**Challenge:**
Line by line, reproduce exactly the beginning of the listing below, ending with the line that contains "sl['label'] = 'white short sleeve cuff'" and adding nothing.

**Source material:**

#####

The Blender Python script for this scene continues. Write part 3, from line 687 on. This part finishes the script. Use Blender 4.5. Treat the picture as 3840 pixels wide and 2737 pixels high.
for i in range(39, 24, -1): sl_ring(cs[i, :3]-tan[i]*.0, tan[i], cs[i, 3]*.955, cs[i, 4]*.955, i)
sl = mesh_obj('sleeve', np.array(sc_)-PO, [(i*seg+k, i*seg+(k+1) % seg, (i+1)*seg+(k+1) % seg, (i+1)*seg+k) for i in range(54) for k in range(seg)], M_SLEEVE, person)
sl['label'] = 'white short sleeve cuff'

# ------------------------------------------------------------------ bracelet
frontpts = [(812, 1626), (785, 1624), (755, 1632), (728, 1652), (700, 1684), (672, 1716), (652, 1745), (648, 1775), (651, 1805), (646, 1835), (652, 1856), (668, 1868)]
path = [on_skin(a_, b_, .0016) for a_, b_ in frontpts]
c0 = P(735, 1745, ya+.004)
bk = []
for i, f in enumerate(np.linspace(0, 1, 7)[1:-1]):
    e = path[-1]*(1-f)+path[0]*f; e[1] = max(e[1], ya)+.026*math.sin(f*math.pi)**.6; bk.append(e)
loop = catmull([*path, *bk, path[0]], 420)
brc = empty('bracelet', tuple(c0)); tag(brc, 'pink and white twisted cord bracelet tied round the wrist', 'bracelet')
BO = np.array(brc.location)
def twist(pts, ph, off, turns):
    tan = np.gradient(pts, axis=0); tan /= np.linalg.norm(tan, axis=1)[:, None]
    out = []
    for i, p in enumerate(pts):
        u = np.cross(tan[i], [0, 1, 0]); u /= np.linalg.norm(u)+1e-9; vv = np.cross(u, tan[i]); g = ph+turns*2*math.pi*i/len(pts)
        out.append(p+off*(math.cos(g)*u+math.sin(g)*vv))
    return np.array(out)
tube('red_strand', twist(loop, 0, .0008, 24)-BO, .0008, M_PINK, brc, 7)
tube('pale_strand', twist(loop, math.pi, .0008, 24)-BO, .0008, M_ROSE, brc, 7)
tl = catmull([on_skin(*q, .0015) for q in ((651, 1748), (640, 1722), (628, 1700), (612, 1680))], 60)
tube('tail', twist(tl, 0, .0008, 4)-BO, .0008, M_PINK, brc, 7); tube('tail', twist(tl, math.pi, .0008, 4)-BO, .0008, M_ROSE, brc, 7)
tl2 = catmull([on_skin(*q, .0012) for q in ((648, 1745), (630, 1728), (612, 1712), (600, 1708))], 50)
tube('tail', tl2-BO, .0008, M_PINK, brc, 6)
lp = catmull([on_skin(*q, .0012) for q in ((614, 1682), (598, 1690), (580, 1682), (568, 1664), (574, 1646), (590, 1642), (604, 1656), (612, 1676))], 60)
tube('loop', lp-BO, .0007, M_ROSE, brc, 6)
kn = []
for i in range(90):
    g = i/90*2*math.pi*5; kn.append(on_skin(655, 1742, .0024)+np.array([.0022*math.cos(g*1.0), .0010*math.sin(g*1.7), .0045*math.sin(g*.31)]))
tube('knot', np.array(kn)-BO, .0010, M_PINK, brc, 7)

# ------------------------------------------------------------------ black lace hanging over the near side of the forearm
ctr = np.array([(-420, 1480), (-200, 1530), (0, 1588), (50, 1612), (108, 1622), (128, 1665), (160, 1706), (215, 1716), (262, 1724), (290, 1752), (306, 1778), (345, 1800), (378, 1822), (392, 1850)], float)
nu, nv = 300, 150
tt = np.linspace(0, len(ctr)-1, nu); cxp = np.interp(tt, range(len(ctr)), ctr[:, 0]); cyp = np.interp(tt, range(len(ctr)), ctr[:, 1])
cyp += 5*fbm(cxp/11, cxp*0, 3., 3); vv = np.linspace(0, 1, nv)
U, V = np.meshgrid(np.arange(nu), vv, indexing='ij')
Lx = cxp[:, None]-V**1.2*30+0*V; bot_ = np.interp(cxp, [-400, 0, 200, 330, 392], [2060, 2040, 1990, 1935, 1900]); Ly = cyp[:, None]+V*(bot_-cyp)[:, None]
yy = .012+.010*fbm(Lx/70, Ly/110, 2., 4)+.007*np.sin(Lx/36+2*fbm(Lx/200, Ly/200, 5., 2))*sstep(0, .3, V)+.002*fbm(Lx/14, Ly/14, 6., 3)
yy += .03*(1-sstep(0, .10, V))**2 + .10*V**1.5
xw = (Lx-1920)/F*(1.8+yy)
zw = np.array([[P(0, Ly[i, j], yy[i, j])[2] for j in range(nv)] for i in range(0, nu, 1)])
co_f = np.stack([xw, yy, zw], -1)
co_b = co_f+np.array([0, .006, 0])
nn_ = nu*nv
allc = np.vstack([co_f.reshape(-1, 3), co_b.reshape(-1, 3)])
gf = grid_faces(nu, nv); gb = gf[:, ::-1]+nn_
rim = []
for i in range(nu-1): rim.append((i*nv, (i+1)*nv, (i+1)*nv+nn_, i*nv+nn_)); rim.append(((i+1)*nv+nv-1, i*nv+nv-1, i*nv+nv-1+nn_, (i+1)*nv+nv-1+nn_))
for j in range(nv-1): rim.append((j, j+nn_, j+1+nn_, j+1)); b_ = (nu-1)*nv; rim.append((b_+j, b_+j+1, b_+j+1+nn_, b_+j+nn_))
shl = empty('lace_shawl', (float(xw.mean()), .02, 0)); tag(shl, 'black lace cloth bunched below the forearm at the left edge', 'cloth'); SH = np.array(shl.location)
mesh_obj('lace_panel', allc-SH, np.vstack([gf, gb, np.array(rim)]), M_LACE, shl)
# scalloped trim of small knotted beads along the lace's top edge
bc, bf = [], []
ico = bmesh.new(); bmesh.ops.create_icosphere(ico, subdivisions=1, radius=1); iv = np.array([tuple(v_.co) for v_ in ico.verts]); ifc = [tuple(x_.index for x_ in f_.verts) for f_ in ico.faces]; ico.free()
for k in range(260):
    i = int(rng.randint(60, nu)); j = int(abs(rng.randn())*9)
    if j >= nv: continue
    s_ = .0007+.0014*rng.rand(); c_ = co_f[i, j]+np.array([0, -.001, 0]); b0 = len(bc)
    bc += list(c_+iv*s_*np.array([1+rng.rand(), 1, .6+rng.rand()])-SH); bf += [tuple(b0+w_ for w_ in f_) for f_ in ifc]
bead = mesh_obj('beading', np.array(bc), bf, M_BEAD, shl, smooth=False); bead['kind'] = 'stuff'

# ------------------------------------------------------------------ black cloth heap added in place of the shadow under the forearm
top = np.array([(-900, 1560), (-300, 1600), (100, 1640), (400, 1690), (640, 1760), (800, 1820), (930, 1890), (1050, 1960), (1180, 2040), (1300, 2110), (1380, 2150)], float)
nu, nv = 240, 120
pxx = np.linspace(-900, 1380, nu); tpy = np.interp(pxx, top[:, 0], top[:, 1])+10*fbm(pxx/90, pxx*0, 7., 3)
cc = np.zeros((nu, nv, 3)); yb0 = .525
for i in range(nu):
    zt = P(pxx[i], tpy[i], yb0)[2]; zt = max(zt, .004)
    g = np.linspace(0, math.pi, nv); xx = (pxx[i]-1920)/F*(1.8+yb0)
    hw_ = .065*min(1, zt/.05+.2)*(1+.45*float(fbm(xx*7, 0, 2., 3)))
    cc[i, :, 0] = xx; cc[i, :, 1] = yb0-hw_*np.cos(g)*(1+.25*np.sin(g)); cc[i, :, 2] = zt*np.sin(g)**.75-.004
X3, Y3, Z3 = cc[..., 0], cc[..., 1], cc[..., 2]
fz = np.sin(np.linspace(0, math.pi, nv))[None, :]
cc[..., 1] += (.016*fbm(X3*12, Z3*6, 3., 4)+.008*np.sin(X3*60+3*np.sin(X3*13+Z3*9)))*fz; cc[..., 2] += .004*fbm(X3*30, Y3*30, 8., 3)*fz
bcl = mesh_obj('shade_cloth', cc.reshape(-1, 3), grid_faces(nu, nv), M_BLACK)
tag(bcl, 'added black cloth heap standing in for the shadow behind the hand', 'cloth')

#####

**The solution:**
The Blender Python script for this scene continues. Write part 3, from line 687 on. This part finishes the script. Use Blender 4.5. Treat the picture as 3840 pixels wide and 2737 pixels high.
for i in range(39, 24, -1): sl_ring(cs[i, :3]-tan[i]*.0, tan[i], cs[i, 3]*.955, cs[i, 4]*.955, i)
sl = mesh_obj('sleeve', np.array(sc_)-PO, [(i*seg+k, i*seg+(k+1) % seg, (i+1)*seg+(k+1) % seg, (i+1)*seg+k) for i in range(54) for k in range(seg)], M_SLEEVE, person)
sl['label'] = 'white short sleeve cuff'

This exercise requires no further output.